While there’s no doubt organisations need to find a way of keeping disruption squarely on the leadership team’s agenda, I’m not sure that this is the best way to do it other than in a limited range of circumstances.

Experience with similar issues such as innovation and transformation shows that once responsibility for something so fundamental is loaded onto the shoulders of a single person you often find other members of the leadership team assuming it’s not their role and behaving accordingly.  The result is often isolation of the person holding the role, dysfunction and a lack of any real progress.

While I think there’s a case for naming a member of the executive or board as “disruption champion” or even “CDO” my view is that it’s absolutely essential that accountability be shared right across the team.  The issues and risks are too profound not to be owned by the CEO, Chairman and everyone on the exec team and board.

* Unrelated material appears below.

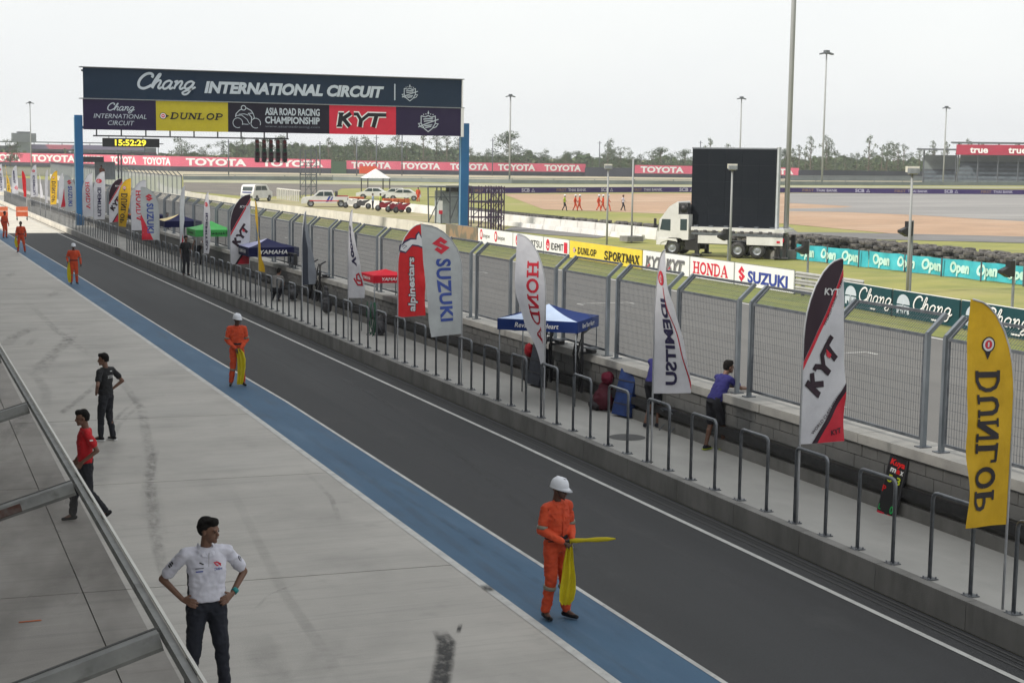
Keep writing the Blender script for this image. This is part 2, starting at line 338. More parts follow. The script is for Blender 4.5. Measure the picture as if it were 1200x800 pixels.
    def wing_drop(s, x, y, r, m, m2):   # round red emblem with a helmeted head cut in
        s.circle(x, y, r*.8, m, r); s.circle(x+r*.1, y-r*.15, r*.42, m2, r*.4); s.circle(x+r*.12, y-r*.1, r*.3, m, r*.3); s.stroke([(x-r*.5, y-r*.2), (x+r*.5, y-r*.3)], r*.12, m2); return s
    def arrow_d(s, x, y, r, m, mw, mr):
        s.poly([(x-r*.3, y-r), (x+r*1.9, y), (x-r*.3, y+r)], m); s.circle(x, y, r, m); s.circle(x, y, r*.82, mw); s.circle(x, y, r*.55, mr); s.stroke([(x-r*.3, y), (x+r*.3, y)], r*.25, mw); return s
    def kyt(s, x, y, h, w, m, mo, shear=.2, out=.12):
        """three blocky letters set tight, with an outline"""
        fx = w/2.42; asp = (fx+h)/2
        for mm, ex in ((mo, out), (m, 0)):
            if mm is None: continue
            L = s.k+1; j = 0
            for ch, ox in (('K', 0), ('Y', .74), ('T', 1.48)):
                for pts, wd in BLOCKY[ch]: s.stroke([(x+(ox+a)*fx+shear*b*h, y+b*h) for a, b in pts], (wd+ex)*asp, mm, layer=L+j*.25); j += 1
            s.k = L+3
        return s
    def crest(s, x, y, h, m):
        s.stroke([(x-.36*h, y+.25*h), (x-.36*h, y-.1*h), (x-.2*h, y-.35*h), (x, y-.5*h), (x+.2*h, y-.35*h), (x+.36*h, y-.1*h), (x+.36*h, y+.25*h), (x+.15*h, y+.2*h), (x, y+.27*h), (x-.15*h, y+.2*h), (x-.36*h, y+.25*h)], .045*h, m)
        s.stroke([(x-.5*h, y-.28*h), (x-.1*h, y-.12*h), (x+.52*h, y+.1*h)], .05*h, m)
        for k in range(-2, 3): s.circle(x+k*.12*h, y+(.36-.02*abs(k))*h, .03*h, m, n=6)
        s.poly([(x-.05*h, y+.36*h), (x, y+.52*h), (x+.05*h, y+.36*h)], m)
        for yy, ww in ((.12, .5), (.02, .44), (-.2, .4), (-.28, .3)): s.stroke([(x-ww*h/2, y+yy*h-.03*h), (x+ww*h/2, y+yy*h+.03*h)], .05*h, m)
        for sx in (-1, 1): s.stroke([(x+sx*.36*h, y-.1*h), (x+sx*.5*h, y-.12*h), (x+sx*.4*h, y-.26*h), (x+sx*.25*h, y-.32*h)], .04*h, m)
        return s
    def build(s, name, parent): return s.b.build(name, parent)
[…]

I suspect that in the months and years ahead, lots of organisations will appoint CDOs and assume they’ve dealt with the challenge of disruption – tick that off the list and move on to the next item.  There are real dangers in doing that.  Disruption is a big deal and it needs a much more thoughtful and considered response in terms of both accountability and action.  It’s great to have disruption on the executive agenda but appointing a CDO as a quick fix is not the way to go.